District Judge Andrew S. Hanen and the majority on the 5th U.S. Circuit Court of Appeals said the high approval rates suggested that Mr. Obama was writing a new policy. Judge Hanen rejected the president’s argument that he was only issuing guidelines to carry out existing law.
“The key fact — more so than the 92 percent grant rate — is that the government has been unable to identify a single instance where a DACA applicant was denied for discretionary reasons,” said Josh Blackman, an associate professor at the South Texas College of Law who has helped craft briefs supporting Texas’ case.
Indeed, Judge Hanen said he asked the government during oral arguments for examples and, except for cases of fraud, the administration couldn’t point to any cases in which officers rejected an application that otherwise met the criteria.

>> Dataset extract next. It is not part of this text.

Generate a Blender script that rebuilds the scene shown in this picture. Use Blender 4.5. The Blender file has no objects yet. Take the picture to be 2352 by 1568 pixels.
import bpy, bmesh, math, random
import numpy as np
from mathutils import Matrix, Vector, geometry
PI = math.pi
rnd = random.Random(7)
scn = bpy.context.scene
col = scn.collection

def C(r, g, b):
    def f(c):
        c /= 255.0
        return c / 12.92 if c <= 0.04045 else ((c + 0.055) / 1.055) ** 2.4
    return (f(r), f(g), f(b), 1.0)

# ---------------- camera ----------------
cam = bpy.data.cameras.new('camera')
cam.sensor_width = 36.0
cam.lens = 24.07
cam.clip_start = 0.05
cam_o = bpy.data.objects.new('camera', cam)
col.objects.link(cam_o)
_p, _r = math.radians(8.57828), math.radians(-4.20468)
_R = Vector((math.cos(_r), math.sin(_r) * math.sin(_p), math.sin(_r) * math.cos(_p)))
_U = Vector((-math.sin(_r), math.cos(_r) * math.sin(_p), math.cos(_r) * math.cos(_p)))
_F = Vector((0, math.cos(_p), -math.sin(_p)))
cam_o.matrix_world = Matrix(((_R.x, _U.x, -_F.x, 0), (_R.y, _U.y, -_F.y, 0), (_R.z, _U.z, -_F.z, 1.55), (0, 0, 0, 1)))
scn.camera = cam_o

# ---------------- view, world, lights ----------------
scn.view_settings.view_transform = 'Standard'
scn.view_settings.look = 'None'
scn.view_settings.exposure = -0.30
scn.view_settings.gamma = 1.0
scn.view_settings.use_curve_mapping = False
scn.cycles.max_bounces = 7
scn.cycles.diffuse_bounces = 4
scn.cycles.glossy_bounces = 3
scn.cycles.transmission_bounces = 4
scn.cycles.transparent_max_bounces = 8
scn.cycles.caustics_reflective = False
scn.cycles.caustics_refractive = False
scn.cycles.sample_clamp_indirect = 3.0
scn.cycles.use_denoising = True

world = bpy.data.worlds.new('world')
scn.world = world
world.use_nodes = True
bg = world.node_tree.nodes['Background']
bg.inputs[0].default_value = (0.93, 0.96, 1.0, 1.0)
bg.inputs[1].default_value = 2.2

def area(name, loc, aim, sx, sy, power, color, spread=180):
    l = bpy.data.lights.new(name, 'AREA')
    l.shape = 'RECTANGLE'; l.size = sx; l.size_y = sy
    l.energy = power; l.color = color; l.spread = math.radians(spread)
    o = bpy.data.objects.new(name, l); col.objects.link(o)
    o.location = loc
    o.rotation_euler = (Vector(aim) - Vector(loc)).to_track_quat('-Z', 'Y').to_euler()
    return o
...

Immigrant rights groups are countering that argument in a brief filed with the Supreme Court. They offered a number of cases that they said proved officers were using discretion to reject applications.
In one case, an immigrant identified by his first name, Christian, 24, had already been ordered deported along with his father, who was accused of being part of crimes in Guatemala’s decades-old civil war. The advocates say Christian applied for the amnesty and met all the criteria and was even a hardship case because he was the sole provider for his daughter and her mother, yet he was denied without further explanation.
In another case, a Virginia man named Francisco, who arrived from Mexico when he was 10, was denied DACA benefits. The immigrant rights advocates said he is married to a U.S. citizen, has a 6-year-old child who is a citizen and had a minor criminal record that shouldn’t have disqualified him — yet he, too, was denied.
Lawyers also raised the case of Gabriela, a 31-year-old who had been approved for the amnesty in June 2014 but had it revoked a year and a half later.
“The argument that the government lacks discretion to deny deferred action, or to revoke it at any time once granted, is simply wrong,” the attorneys for the immigrant rights groups said in their brief to the high court.